Note: Have a food mill? You can run your tomatoes through them on a fine setting and it will remove both the seeds and the skin. You can then skip the first two sets of instructions. Do I have a food mill? Yes I do! But I like to complicate things, clearly.

Yield: About 4 cups sauce

Ingredients

4 pounds sad, unloved tomatoes (some swear by romas, I’ve had success with all varieties)
1/4 cup olive oil
Small onion
2 to 3 small cloves of garlic
1/2 medium carrot
1/2 stalk of celery
1/2 teaspoon salt plus more to taste
Slivers of fresh basil, to finish

Directions

Peel your tomatoes: Bring a pot of water to boil. Cut a small X at the bottom of each tomatoBlanche the tomatoes in the boiling water for 10 to 30 seconds, then either rinse under cold water or shock in an ice water bath. Peeling the tomatoes should now be a cinch. If one gives you trouble, toss it back in the boiling water for another 10 seconds until the skin loosens up. Discard the skins (or get crafty with them).

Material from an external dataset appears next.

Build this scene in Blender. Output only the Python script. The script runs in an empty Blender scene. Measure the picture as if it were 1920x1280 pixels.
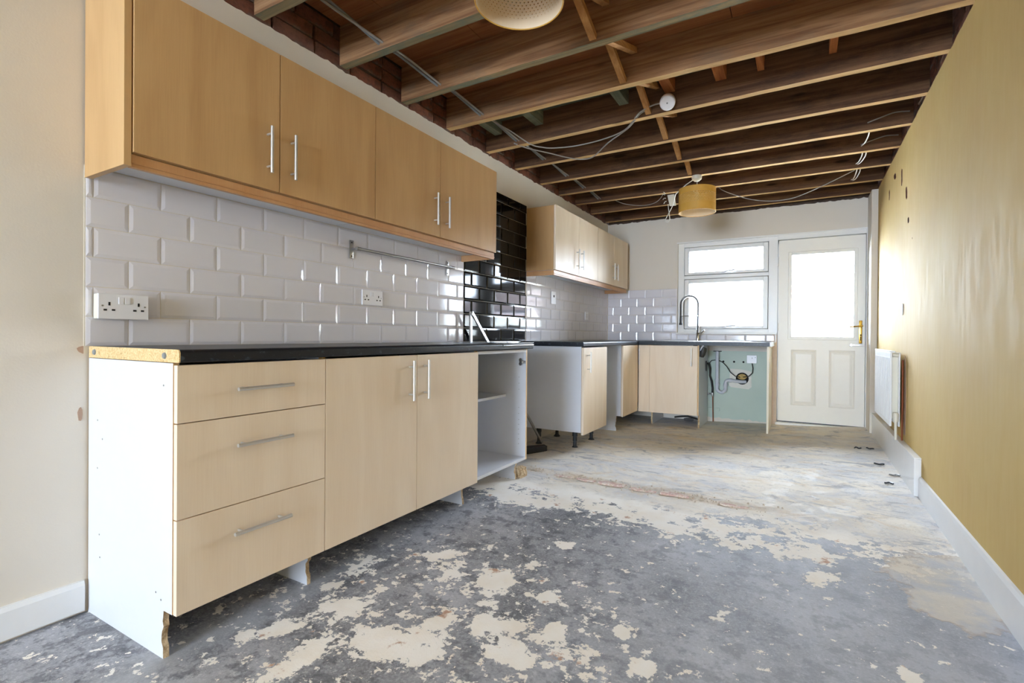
import bpy, bmesh, math, random
from mathutils import Vector, Matrix, noise
random.seed(7)
R = random.Random(11)
sc = bpy.context.scene
COL = sc.collection

# ------------------------------------------------------------------ camera, sky, exposure
def setup_camera():
    yaw, pitch, roll = -0.502708504, -0.00447243, 0.00775393
    f = Vector((math.sin(yaw) * math.cos(pitch), math.cos(yaw) * math.cos(pitch), math.sin(pitch)))
    r = f.cross(Vector((0, 0, 1))).normalized()
    u = r.cross(f)
    r2 = r * math.cos(roll) + u * math.sin(roll)
    u2 = -r * math.sin(roll) + u * math.cos(roll)
    cd = bpy.data.cameras.new('camera')
    cam = bpy.data.objects.new('camera', cd)
    COL.objects.link(cam)
    m = Matrix((r2, u2, -f)).transposed().to_4x4()
    m.translation = Vector((2.13026921, -0.73000083, 0.95337797))
    cam.matrix_world = m
    cd.sensor_width = 36.0
    cd.lens = 915.420346 / 1920 * 36
    cd.shift_x = -0.0425779822 * 915.42 / 1920
    cd.shift_y = -0.00731640932 * 915.42 / 1920
    cd.clip_start = 0.02
    sc.camera = cam
setup_camera()

def srgb(r, g, b):
    f = lambda c: (c / 255 / 12.92) if c / 255 <= 0.04045 else ((c / 255 + 0.055) / 1.055) ** 2.4
    return (f(r), f(g), f(b), 1.0)

w = bpy.data.worlds.new('overcast_sky')
sc.world = w
w.use_nodes = True
wn = w.node_tree.nodes
wl = w.node_tree.links
bg = wn['Background']
tc = wn.new('ShaderNodeTexCoord')
sx = wn.new('ShaderNodeSeparateXYZ')
wl.new(tc.outputs['Generated'], sx.inputs[0])
mr = wn.new('ShaderNodeMapRange')
mr.inputs['From Min'].default_value = 0.0
mr.inputs['From Max'].default_value = 0.8
wl.new(sx.outputs['Z'], mr.inputs['Value'])
mx = wn.new('ShaderNodeMix'); mx.data_type = 'RGBA'
mx.inputs[6].default_value = (0.70, 0.80, 1.0, 1)
mx.inputs[7].default_value = (0.75, 0.84, 1.0, 1)
wl.new(mr.outputs[0], mx.inputs[0])
wl.new(mx.outputs[2], bg.inputs['Color'])
bg.inputs['Strength'].default_value = 15.0

def portal(name, x0, x1, z0, z1, y, facing):
    ld = bpy.data.lights.new(name, 'AREA')
    ld.shape = 'RECTANGLE'
    ld.size = x1 - x0
    ld.size_y = z1 - z0
    ld.cycles.is_portal = True
    o = bpy.data.objects.new(name, ld)
    if facing:
        o.location = ((x0 + x1) / 2, y, (z0 + z1) / 2)
        o.rotation_euler = (math.pi / 2 if facing > 0 else -math.pi / 2, 0, 0)
    else:      # in the right-hand wall, shining towards -x
        o.location = (y, (x0 + x1) / 2, (z0 + z1) / 2)
        o.rotation_euler = (0, math.pi / 2, 0)
        ld.size, ld.size_y = z1 - z0, x1 - x0
    COL.objects.link(o)
portal('sky_portal_window', 0.86, 2.72, 0.9, 2.05, 5.24, -1)
portal('sky_portal_rear', 0.3, 2.5, 0.35, 2.2, -7.1, 1)
portal('sky_portal_side', -6.4, -4.6, 0.75, 2.15, 2.95, 0)

vs = sc.view_settings
sc.display_settings.display_device = 'sRGB'
vs.view_transform = 'Standard'
vs.look = 'None'
vs.exposure = 2.0
vs.gamma = 1.0
vs.use_curve_mapping = False
cy = sc.cycles
cy.use_denoising = True
cy.max_bounces = 12
cy.diffuse_bounces = 8
cy.glossy_bounces = 5
cy.transparent_max_bounces = 12
cy.sample_clamp_indirect = 8.0
cy.caustics_reflective = False
cy.caustics_refractive = False

# ------------------------------------------------------------------ material helpers
class NT:
    """a few shortcuts around one material's node tree"""
    def __init__(s, name):
        s.m = bpy.data.materials.new(name)
        s.m.use_nodes = True
        s.n = s.m.node_tree.nodes
        s.l = s.m.node_tree.links
        s.b = s.n['Principled BSDF']
        s.tc = s.n.new('ShaderNodeTexCoord')
    def set(s, node, key, v):
        if v is None: return
        i = node.inputs[key]
        if hasattr(v, 'links') or hasattr(v, 'is_linked'): s.l.new(v, i)
        else: i.default_value = v
    def pos(s, scale=(1, 1, 1), loc=(0, 0, 0), rot=(0, 0, 0)):
        mp = s.n.new('ShaderNodeMapping')
        s.l.new(s.tc.outputs['Object'], mp.inputs[0])
        mp.inputs['Scale'].default_value = scale
        mp.inputs['Location'].default_value = loc
        mp.inputs['Rotation'].default_value = rot
        return mp.outputs[0]
    def noise(s, vec, scale=5, detail=4, rough=0.5, dist=0.0, out=0):
        t = s.n.new('ShaderNodeTexNoise')
        s.set(t, 'Vector', vec); s.set(t, 'Scale', scale)
        s.set(t, 'Detail', detail); s.set(t, 'Roughness', rough); s.set(t, 'Distortion', dist)
        return t.outputs[out]
    def vor(s, vec, scale=5, feature='F1', out='Distance'):
        t = s.n.new('ShaderNodeTexVoronoi')
        t.feature = feature
        s.set(t, 'Vector', vec); s.set(t, 'Scale', scale)
        return t.outputs[out]
    def math(s, op, a, b=None, c=None, clamp=False):
        t = s.n.new('ShaderNodeMath'); t.operation = op; t.use_clamp = clamp
        s.set(t, 0, a); s.set(t, 1, b)
        if c is not None: s.set(t, 2, c)
        return t.outputs[0]
    def ramp(s, v, a, b, lo=0.0, hi=1.0):
        t = s.n.new('ShaderNodeMapRange')
        t.interpolation_type = 'SMOOTHSTEP'
        s.set(t, 'Value', v); s.set(t, 'From Min', a); s.set(t, 'From Max', b)
        s.set(t, 'To Min', lo); s.set(t, 'To Max', hi)
        return t.outputs[0]
    def mix(s, fac, a, b, mode='MIX'):
        t = s.n.new('ShaderNodeMix'); t.data_type = 'RGBA'; t.blend_type = mode
        s.set(t, 0, fac); s.set(t, 6, a); s.set(t, 7, b)
        return t.outputs[2]
    def xyz(s, vec=None):
        t = s.n.new('ShaderNodeSeparateXYZ')
        s.l.new(vec or s.tc.outputs['Object'], t.inputs[0])
        return t.outputs
    def bump(s, h, strength=0.2, dist=0.002):
        t = s.n.new('ShaderNodeBump')
        s.set(t, 'Height', h)
        t.inputs['Strength'].default_value = strength
        t.inputs['Distance'].default_value = dist
        s.l.new(t.outputs[0], s.b.inputs['Normal'])
    def out(s, color=None, rough=None, metal=None, spec=None):
        s.set(s.b, 'Base Color', color); s.set(s.b, 'Roughness', rough)
        s.set(s.b, 'Metallic', metal); s.set(s.b, 'Specular IOR Level', spec)
        return s.m

def plain(name, col, rough=0.5, metal=0.0, var=0.06, scale=18, bump=0.0, spec=None):
    t = NT(name)
    n = t.noise(t.pos(), scale, 3, 0.6)
    dark = tuple(c * (1 - var * 2) for c in col[:3]) + (1,)
    if bump: t.bump(n, bump, 0.003)
    return t.out(t.mix(n, dark, tuple(min(1, c * (1 + var)) for c in col[:3]) + (1,)), rough, metal, spec)

def wood_laminate(name, light, dark, rough=0.42):
    t = NT(name)
    oi = t.n.new('ShaderNodeObjectInfo')
    off = t.n.new('ShaderNodeVectorMath'); off.operation = 'ADD'
    sc_ = t.n.new('ShaderNodeVectorMath'); sc_.operation = 'SCALE'
    cmb = t.n.new('ShaderNodeCombineXYZ')
    for i in range(3): t.l.new(oi.outputs['Random'], cmb.inputs[i])
    t.l.new(cmb.outputs[0], sc_.inputs[0]); sc_.inputs['Scale'].default_value = 37.0
    t.l.new(t.tc.outputs['Object'], off.inputs[0]); t.l.new(sc_.outputs[0], off.inputs[1])
    mp = t.n.new('ShaderNodeMapping'); mp.inputs['Scale'].default_value = (1, 1, 0.16)
    t.l.new(off.outputs[0], mp.inputs[0])
    broad = t.noise(mp.outputs[0], 7, 2, 0.5, 1.2)
    mp2 = t.n.new('ShaderNodeMapping'); mp2.inputs['Scale'].default_value = (1, 1, 0.03)
    t.l.new(off.outputs[0], mp2.inputs[0])
    fine = t.noise(mp2.outputs[0], 260, 3, 0.6)
    wv = t.n.new('ShaderNodeTexWave'); wv.wave_type = 'RINGS'
    wv.inputs['Scale'].default_value = 1.3; wv.inputs['Distortion'].default_value = 9
    wv.inputs['Detail'].default_value = 3; wv.inputs['Detail Scale'].default_value = 1.6
    t.l.new(mp.outputs[0], wv.inputs['Vector'])
    f = t.math('ADD', t.math('MULTIPLY', t.ramp(broad, 0.3, 0.75), 0.55), t.math('MULTIPLY', wv.outputs[0], 0.22))
    f = t.math('ADD', f, t.math('MULTIPLY', t.ramp(fine, 0.35, 0.7), 0.23))
    return t.out(t.mix(f, light, dark), rough)

def timber(name, light, dark, stain, axis='x', rough=0.85, stain_amt=0.5):
    t = NT(name)
    s = (0.35, 9, 9) if axis == 'x' else (9, 0.6, 9)
    grain = t.noise(t.pos(s), 3.2, 6, 0.65, 0.6)
    fib = t.noise(t.pos(tuple(v * 3 for v in s)), 8, 3, 0.6)
    c = t.mix(t.ramp(grain, 0.32, 0.68), dark, light)
    c = t.mix(t.math('MULTIPLY', t.ramp(fib, 0.45, 0.75), 0.35), c, dark)
    kp = t.pos((2.1, 6, 9) if axis == 'x' else (6, 2.1, 9))
    k = t.vor(kp, 1.0)
    kn = t.ramp(k, 0.07, 0.16, 1.0, 0.0)
    c = t.mix(t.math('MULTIPLY', kn, 0.75), c, tuple(v * 0.35 for v in dark[:3]) + (1,))
    st = t.ramp(t.noise(t.pos((1.2, 3, 3)), 2.5, 6, 0.7), 0.48, 0.66)
    c = t.mix(t.math('MULTIPLY', st, stain_amt), c, stain)
    t.bump(t.math('ADD', grain, t.math('MULTIPLY', fib, 0.5)), 0.35, 0.003)
    return t.out(c, rough, spec=0.2)

def paint(name, col, col2, rough=0.6, streak=0.0, bumpy=0.15, spec=0.5):
    t = NT(name)
    a = t.noise(t.pos(), 1.1, 4, 0.6)
    b = t.noise(t.pos((1, 1, 0.18)), 34, 4, 0.6)
    f = t.math('ADD', t.math('MULTIPLY', t.ramp(a, 0.3, 0.7), 1 - streak), t.math('MULTIPLY', t.ramp(b, 0.3, 0.7), streak))
    r = t.ramp(b, 0.3, 0.7, rough - 0.05, rough + 0.08)
    t.bump(t.math('ADD', t.noise(t.pos(), 160, 2, 0.5), t.math('MULTIPLY', b, 0.8)), bumpy, 0.0015)
    return t.out(t.mix(f, col, col2), r, spec=spec)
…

Finish preparing your tomatoes: If using plum tomatoes, halve each lengthwise. If using beefsteak or another round variety, quarter them. Squeeze the seeds out over a strainer over a bowl and reserve the juices. (You can discard the seeds, or get crafty with them.) Either coarsely chop you tomatoes on a cutting board or use a potato masher to do so in your pot, as you cook them in a bit.
Prepare your vegetables: I finely chop my onion, and mince my carrot, celery and garlic, as does Bastianich. Batali grates his carrots. Burell pulses all four on the food processor to form a paste. All of these methods work.

Cook your sauce: Heat your olive oil in a large pot over meduim. Cook your onions, carrots, celery and garlic, if you’re using them, until they just start to take on a little color, about 10 minutes. I really like to concentrate their flavor as much as possible. Add your tomatoes and bring to a simmer, lowering the heat to medium-low to keep it at a gentle simmer. If you haven’t chopped them yet, use a potato masher to break them up as you cook them. Simmer your sauce, stirring occasionally. At 30 minutes, you’ll have a fine pot of tomato sauce, but at 45 minutes, you might just find tomato sauce nirvana: more caramelized flavors, more harmonized texture. 

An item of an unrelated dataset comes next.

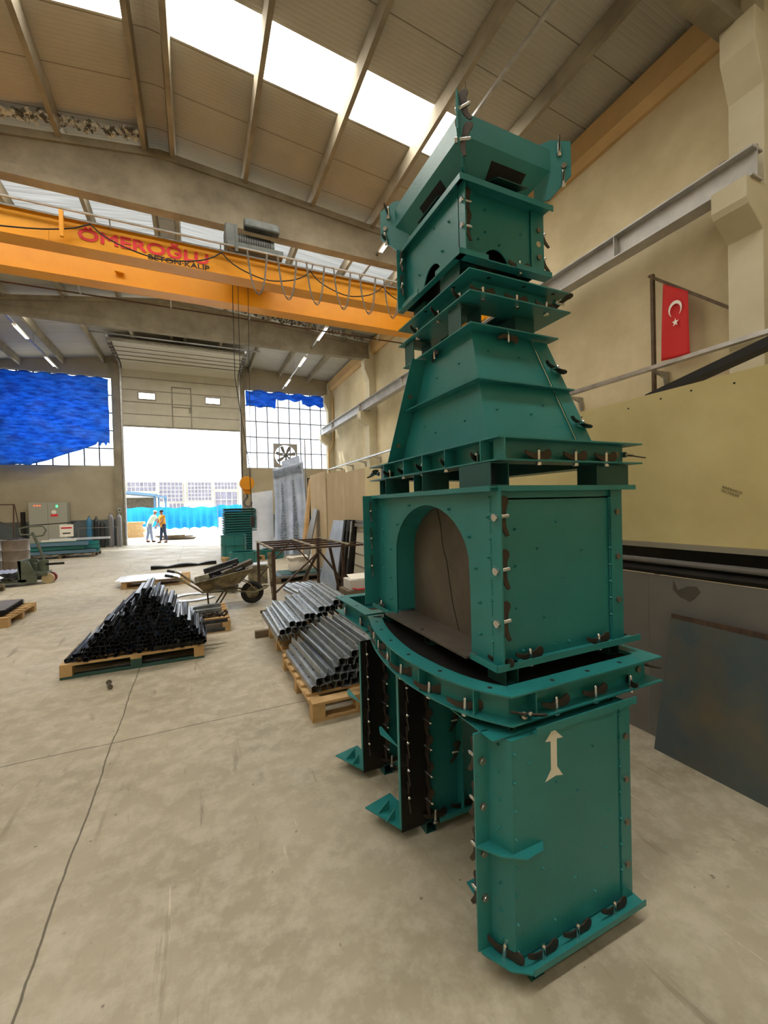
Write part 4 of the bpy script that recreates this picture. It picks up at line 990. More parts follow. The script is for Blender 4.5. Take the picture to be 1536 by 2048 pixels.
for k in range(21):
    a = math.radians(-48)+(math.radians(276))*k/20; pts.append((cyy+ro*math.cos(a), czz+.2+ro*1.25*math.sin(a)-.2))
inn = []
for k in range(21):
    a = math.radians(228)-(math.radians(276))*k/20; inn.append((cyy+ro*.78*math.cos(a), czz-.028+ro*1.02*math.sin(a)))
mb = MB()
P2 = pts+inn
for k in range(20):
    A, B, C_, D = pts[k], pts[k+1], inn[19-k], inn[20-k]
    mb.prism([A, B, C_, D], 'yz', 7.212, 7.214)
mb.build('crescent', 'white', t)
st = []
for k in range(10):
    a = PI/2+k*PI/5; r = .055 if k % 2 == 0 else .022; st.append((cyy-.0+r*math.cos(a), 4.48+r*1.25*math.sin(a)))
MB().prism(st, 'yz', 7.212, 7.214).build('star', 'white', t)

# ================================================================ pallets
def pallet(x0, y0, w, d, label, rot=0, old=False, z0=0, deck='x', green=False):
    # w along x, d along y; deck boards run along deck axis
    m = 'wood_old' if old else 'wood'
    t = thing('pallet', label, 'pallet', (x0+w/2, y0+d/2, z0)); 
    A, B = (w, d) if deck == 'y' else (d, w)     # A: across deck boards, B: along boards
    def bx(a0, a1, b0, b1, za, zb):
        return MB().box(x0+a0, x0+a1, y0+b0, y0+b1, z0+za, z0+zb) if deck == 'y' else MB().box(x0+b0, x0+b1, y0+a0, y0+a1, z0+za, z0+zb)
    n = 5 if A < 1.0 else 7
    for i in range(n):
        a = (A-.1)*i/(n-1); bx(a, a+.1, 0, B, .122, .144).build('deck_board', m, t, bevel=.002)
    for j in (0, .5, 1):
        b = (B-.1)*j; bx(0, A, b, b+.1, .1, .122).build('stringer_board', m, t)
        for i in (0, .5, 1):
            a = (A-.1)*i; mm = 'wood_green' if (green and j == .5) else m
            bx(a, a+.1, b, b+.1, .022, .1).build('block', mm, t, bevel=.002)
    for i in (0, .5, 1):
        a = (A-.1)*i; bx(a, a+.1, 0, B, 0, .022).build('bottom_board', 'wood_green' if green else m, t)
    if rot: t.rotation_euler = (0, 0, rot)
    return t
pallet(-1.25, 4.93, 1.28, .8, 'wooden pallet with green-stained lower boards under the black profile heap', deck='x', green=True)
pallet(.74, 3.02, .8, 1.2, 'pale wooden pallet nearest the mould tower under the grey profiles', deck='x')
pallet(.78, 4.25, .8, 1.1, 'pale wooden pallet behind, under the rear grey profiles', deck='x')
pallet(-.45, 5.86, .82, 1.15, 'wooden pallet behind the black profile heap carrying steel offcuts', deck='x')
pallet(-1.48, 10.15, 1.3, .9, 'wooden pallet under the pale flat sheets', deck='x')
pallet(-3.55, 7.62, 1.05, 1.15, 'wooden pallet at the left edge under serrated dark sheets', deck='x')
pallet(.68, 13.5, 1.25, .9, 'weathered pallet under the round green moulds', old=False)
pallet(1.5, 8.95, 1.3, .9, 'weathered dark pallet behind the steel table', old=True)
pallet(-5.6, 18.5, 2.1, 1.2, 'reddish dark pallet under the green channels at the far left', old=True, deck='y')
pallet(-4.6, 10.6, .8, .9, 'dark reddish pallet at the far left edge', old=True)

# ---------------------------------------------------------------- steel profiles
def profile_mb(L, s=.04, flip=False, t=.0022):
    # top-hat section extruded along y
    pts = [(-s*.5, -s*.5), (-s*.5, s*.35), (-s*.25, s*.5), (s*.25, s*.5), (s*.5, s*.35), (s*.5, -s*.5), (s*.3, -s*.5)]
    mb = MB()
    for i in range(len(pts)-1):
        a, b = Vector(pts[i]), Vector(pts[i+1]); d = (b-a).normalized(); n = Vector((-d.y, d.x))*t/2
        mb.prism([tuple(a+n), tuple(b+n), tuple(b-n), tuple(a-n)], 'xz', -L/2, L/2)
    return mb
def proto_profile(L, m, s=.04, slot=False):
    o = profile_mb(L, s).build('steel_profile', m)
    return o
BK = 'short black bent-steel profile in the pyramid heap on the left pallet'
P0 = proto_profile(.72, 'profile_black'); tag(P0, BK, 'steel profile', 'black profiles heaped on the left pallet')
first = True; cnt = 0
pitch = .0455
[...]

If your sauce seems to be getting thicker than you want it to be, add back the reserved tomato juice as need. If your sauce is too lumpy for your taste, use an immersion blender to break it down to your desired texture. (“Blasphemy!” some will say, but they’re not in the kitchen with you. So there.) Season with 1/2 teaspoon salt and more to taste. I like somewhere between 1/2 and 1 teaspoon for 4 pounds of tomatoes. Scatter fresh basil over the pot before serving. Taste once more. Swear you’ll never buy jarred sauce again.

More ways to play around: There are innumerable ways to tweak your tomato sauce. Some like a pinch of red pepper flakes cooked with the carrots/celery/garlic and onion in the beginning. Some add them at the end. Some swear by a glug of red wine added with the tomatoes. Others insist that a tablespoon of tomato paste will give your relatively quick-cooked sauce a longer-cooked flavor. Have fun with it.

To play around as little as possible: Skip the onion, carrot and celery. Just cook your tomatoes for 30 to 45 minutes and at the end, drizzle in some olive oil or melted butter. If you have time, you can infuse that oil or butter with garlic and basil. Season to taste with salt. Wonder why you ever added so many ingredients to something so obviously perfect without them.